Entraba la Fuensanta al Patio de los Naranjos y, ante el paso, la imagen del capataz nos devolvía una vez más a las últimas décadas de historia del mundo del martillo en el porte, siempre elegante, de Javier Romero. Así como en el andar certero del paso y en el trabajo del resto del equipo, donde Lorenzo de Juan era otra pieza importante.
Siempre nos quedará la salida de septiembre, la que se intentó quitar y que, ahora, se erige como tradición sin mácula. Da igual, no es pecado rectificar y sí una muestra de sabiduría, aunque ésta sea forzada. Al menos, cuando llegué el día de la Patrona podremos volver a deleitarnos con la figura de Javier ante el paso y, aunque no lo crean, seguirá siendo la penúltima vez en que veamos al capataz.

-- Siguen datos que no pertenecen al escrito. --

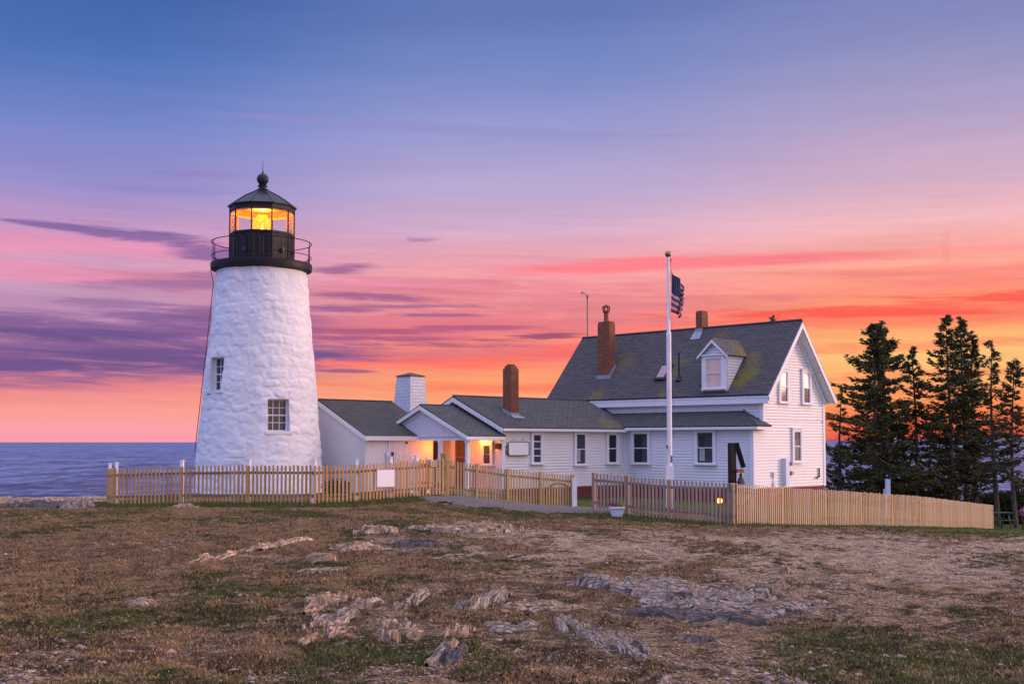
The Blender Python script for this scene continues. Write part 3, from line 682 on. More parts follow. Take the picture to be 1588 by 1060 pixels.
# lantern: ten sides
NA = 10; A0 = R(-7); rl = 1.19; zg0, zg1, zev = zr(364), zr(327), zr(320)
def dec(k, r, z): t = A0 + R(36) * k; return Vector((TC.x + r * math.sin(t), TC.y - r * math.cos(t), z))
lw_ = MB(); lw_.lathe(D0, [(rl, zd1 - .02), (rl, zg0), (rl - .10, zg0), (rl - .10, zd1)], NA, A0); lw_.lathe(D0, [(rl + .03, zd1 + .004), (rl + .03, zd1 + .12), (rl + .004, zd1 + .13)], NA, A0)
lw_.lathe(D0, [(rl + .004, zg0 - .04), (rl + .035, zg0 - .03), (rl + .035, zg0 + .02), (rl - .02, zg0 + .021)], NA, A0)
base_wall = lw_.build('lantern_wall', 'grey_iron', lh)
for k in range(NA):
    p0, p1 = dec(k, rl, 0), dec(k + 1, rl, 0); mid = (p0 + p1) / 2; s_ = (p1 - p0).normalized(); n_ = Vector((mid.x - TC.x, mid.y - TC.y, 0)).normalized()
    pb = MB(); z0, z1 = zd1 + .17, zg0 - .16
    for sx in (-.17, .17):
        prev = None; arch = [(-.105, z0), (-.105, z1 - .02)] + [(.105 * -math.cos(a_), z1 - .02 + .105 * math.sin(a_)) for a_ in [R(x) for x in (30, 60, 90, 120, 150)]] + [(.105, z1 - .02), (.105, z0)]
        ptsw = [mid + s_ * (sx + a_) + VZ * b_ + n_ * .006 for a_, b_ in arch]; pb.tube(ptsw + [ptsw[0]], .011, 4)
    if k in (1, 9, 2): pb.obox(mid + s_ * .1 + VZ * (zd1 + .42) + n_ * .05, s_, n_, VZ, .05, .05, .09)
    pb.build('arched_panel', 'panel_edge', base_wall)
gf = MB()
for k in range(NA): gf.tube([dec(k, rl, zd1 + .01), dec(k, rl, zev + .01)], .022, 6)
gf.lathe(D0, [(rl - .03, zg0 + .02), (rl + .02, zg0 + .022), (rl + .02, zg0 + .06), (rl - .03, zg0 + .061)], NA, A0)
gf.lathe(D0, [(rl - .04, zg1 - .005), (rl + .03, zg1), (rl + .03, zev + .03), (rl - .04, zev + .031)], NA, A0)
glaz = gf.build('lantern_frame', 'grey_iron', lh)
gi = MB()
for k in range(NA): gi.tube([dec(k, rl - .045, zg0 + .01), dec(k, rl - .045, zg1 + .02)], .022, 6)
gi.lathe(D0, [(rl - .035, zg0 - .02), (rl - .035, zg0 + .07), (rl - .07, zg0 + .07), (rl - .07, zg0 - .02)], NA, A0); gi.lathe(D0, [(rl - .045, zg1 - .07), (rl - .045, zg1 + .03)], NA, A0)
gi.build('lamplit_strips', 'orange_ceiling', glaz)  # orange strips added to paint the lamp's light on the inner frame
for k in range(NA):
    p0, p1 = dec(k, rl - .01, 0), dec(k + 1, rl - .01, 0); pg = MB(); pg.add([p0 + VZ * (zg0 + .05), p1 + VZ * (zg0 + .05), p1 + VZ * (zg1 + .01), p0 + VZ * (zg1 + .01)], [(0, 1, 2, 3)]); pg.build('pane', 'lantern_glass', glaz, recalc=False)
zn = zr(292)
rf = MB(); rf.lathe(D0, [(rl - .02, zev + .03), (1.27, zev - .01), (1.28, zev + .03), (.80, zev + .36), (.20, zn), (.02, zn + .01)], NA, A0)
for k in range(NA): rf.tube([dec(k, 1.27, zev + .035), dec(k, .80, zev + .37), dec(k, .2, zn + .01)], .018, 5)
roof_l = rf.build('lantern_roof', 'copper_roof', lh)
fi = MB(); zb_ = zr(274.3)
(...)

Un capataz que ha tocado los mejores martillos y que ha marcado una época, demostrando que la elegancia delante de un paso es parte intrínseca a la estética procesional. La Magna nos ha legado, entre otras, la certeza de que los grandes capataces lo son en cualquier circunstancia, ante cualquier situación.
La penúltima imagen del capataz nos lleva a las puertas del tiempo en que, buena parte de nuestras cofradías, se sumirán en el letargo de unos meses que mitigarán Carmen y Tránsito, pero que retomará en septiembre la instantánea que nos dejó la Fuensanta, pero en esta ocasión, alrededor de su Santuario,más con la figura del hombre, que dirige a otros hombres, enarbolando los suelos de una ciudad que demasiadas veces insinúa y, las menos, afirma.
Los años avanzan, pero aun hoy podemos asistir a acontecimientos que hablan por sí mismos de una forma especial de hacer las cosas, de las maneras en que nos descubrimos siendo parte de algo más grande que nosotros. De los días que serán parte de la narración nostálgica en el futuro.